LIPA has advised the county that “there are no unpaid taxes for LIPA properties, and Suffolk County has no authority to enforce a tax lien against property that belongs to LIPA, and New York State tax-exempt authority,” the suit states.

The dispute stems from Gov. Andrew M. Cuomo’s 2013 LIPA Reform Act, which placed a 2 percent cap on tax increases for LIPA properties. Some towns have taken issue with the cap, and assessed taxes above the 2 percent. LIPA, citing the state law, has declined to pay assessments above that amount. A similar dispute in Nassau County was settled last year.

A spokesman for Suffolk County Comptroller John Kennedy said that as of June, the amount Suffolk towns allege LIPA owes in unpaid taxes exceeds $6.7 million, an amount that accrues interest and penalties daily. He estimated it has since increased to $8 million.

LIPA in a note alleged that Kennedy’s office used county funds to reimburse the towns for the amounts they billed LIPA in excess of the 2 percent cap, “encouraging the continuation of the practice.”

LIPA in its filing noted that while it is exempt from paying property taxes on all its properties, it still makes payments in lieu of taxes in amounts equal to those formerly assessed on the Long Island Lighting Co., which LIPA acquired in 1998.
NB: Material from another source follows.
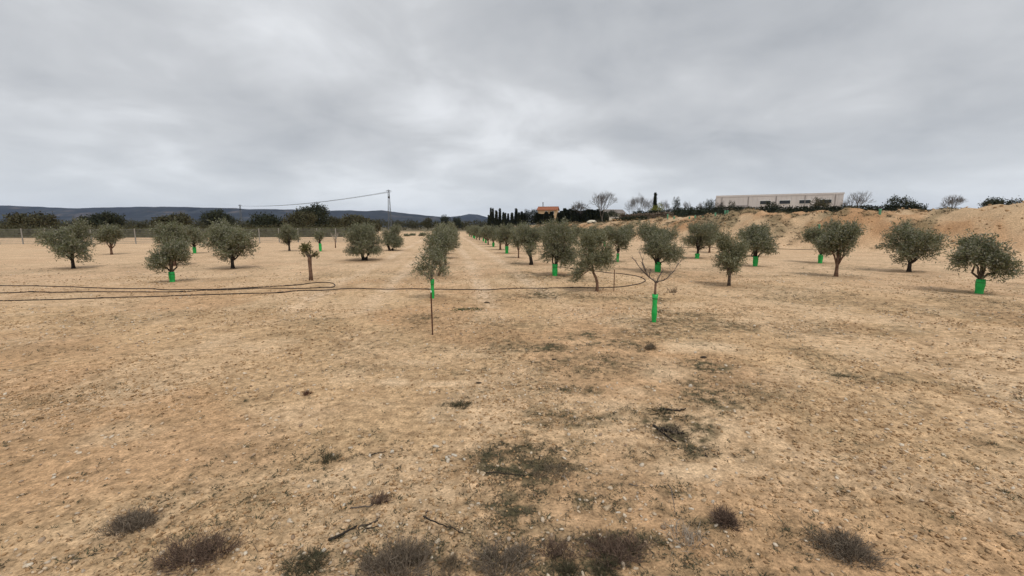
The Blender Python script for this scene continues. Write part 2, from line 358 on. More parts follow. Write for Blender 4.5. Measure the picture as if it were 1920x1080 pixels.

LIPA in August received 1,765 notices from Kennedy’s office alleging it had not paid property taxes in full for the 2015/2016 tax year, the filing states. The notices state that LIPA must redeem its properties within 12 months of a tax-lien sale last December 9. If it failed to do so, the notices state, “the tax lien sale purchaser is entitled to a tax deed to the property.”